WHAT THIS TASK INVOLVES: Every line must be returned precisely as it is written.

DATA:
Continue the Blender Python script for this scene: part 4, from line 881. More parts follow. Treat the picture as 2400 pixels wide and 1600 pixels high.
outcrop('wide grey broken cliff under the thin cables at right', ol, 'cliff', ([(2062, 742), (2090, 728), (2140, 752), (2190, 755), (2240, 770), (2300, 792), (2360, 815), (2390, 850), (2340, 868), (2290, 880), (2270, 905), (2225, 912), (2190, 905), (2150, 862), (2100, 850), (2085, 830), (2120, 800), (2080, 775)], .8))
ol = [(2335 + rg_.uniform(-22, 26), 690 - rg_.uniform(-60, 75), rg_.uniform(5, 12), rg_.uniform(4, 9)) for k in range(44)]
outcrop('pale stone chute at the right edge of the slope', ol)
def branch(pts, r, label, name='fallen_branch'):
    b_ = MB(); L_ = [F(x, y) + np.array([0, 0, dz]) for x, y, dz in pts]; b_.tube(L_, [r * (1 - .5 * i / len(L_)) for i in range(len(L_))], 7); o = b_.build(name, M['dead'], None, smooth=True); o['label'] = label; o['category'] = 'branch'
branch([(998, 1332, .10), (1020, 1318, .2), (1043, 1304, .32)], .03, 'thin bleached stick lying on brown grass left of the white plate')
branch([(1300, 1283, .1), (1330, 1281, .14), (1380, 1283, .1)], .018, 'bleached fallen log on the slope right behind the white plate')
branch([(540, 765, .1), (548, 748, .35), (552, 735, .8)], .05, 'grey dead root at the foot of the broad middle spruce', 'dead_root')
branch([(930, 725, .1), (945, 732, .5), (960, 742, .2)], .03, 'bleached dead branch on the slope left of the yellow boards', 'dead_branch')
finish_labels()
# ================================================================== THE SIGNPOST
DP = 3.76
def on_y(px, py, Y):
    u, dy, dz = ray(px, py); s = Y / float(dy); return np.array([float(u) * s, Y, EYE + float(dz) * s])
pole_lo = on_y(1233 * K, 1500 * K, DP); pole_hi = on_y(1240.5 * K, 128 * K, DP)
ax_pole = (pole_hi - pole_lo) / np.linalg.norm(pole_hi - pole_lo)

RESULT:
Continue the Blender Python script for this scene: part 4, from line 881. More parts follow. Treat the picture as 2400 pixels wide and 1600 pixels high.
outcrop('wide grey broken cliff under the thin cables at right', ol, 'cliff', ([(2062, 742), (2090, 728), (2140, 752), (2190, 755), (2240, 770), (2300, 792), (2360, 815), (2390, 850), (2340, 868), (2290, 880), (2270, 905), (2225, 912), (2190, 905), (2150, 862), (2100, 850), (2085, 830), (2120, 800), (2080, 775)], .8))
ol = [(2335 + rg_.uniform(-22, 26), 690 - rg_.uniform(-60, 75), rg_.uniform(5, 12), rg_.uniform(4, 9)) for k in range(44)]
outcrop('pale stone chute at the right edge of the slope', ol)
def branch(pts, r, label, name='fallen_branch'):
    b_ = MB(); L_ = [F(x, y) + np.array([0, 0, dz]) for x, y, dz in pts]; b_.tube(L_, [r * (1 - .5 * i / len(L_)) for i in range(len(L_))], 7); o = b_.build(name, M['dead'], None, smooth=True); o['label'] = label; o['category'] = 'branch'
branch([(998, 1332, .10), (1020, 1318, .2), (1043, 1304, .32)], .03, 'thin bleached stick lying on brown grass left of the white plate')
branch([(1300, 1283, .1), (1330, 1281, .14), (1380, 1283, .1)], .018, 'bleached fallen log on the slope right behind the white plate')
branch([(540, 765, .1), (548, 748, .35), (552, 735, .8)], .05, 'grey dead root at the foot of the broad middle spruce', 'dead_root')
branch([(930, 725, .1), (945, 732, .5), (960, 742, .2)], .03, 'bleached dead branch on the slope left of the yellow boards', 'dead_branch')
finish_labels()
# ================================================================== THE SIGNPOST
DP = 3.76
def on_y(px, py, Y):
    u, dy, dz = ray(px, py); s = Y / float(dy); return np.array([float(u) * s, Y, EYE + float(dz) * s])
pole_lo = on_y(1233 * K, 1500 * K, DP); pole_hi = on_y(1240.5 * K, 128 * K, DP)
ax_pole = (pole_hi - pole_lo) / np.linalg.norm(pole_hi - pole_lo)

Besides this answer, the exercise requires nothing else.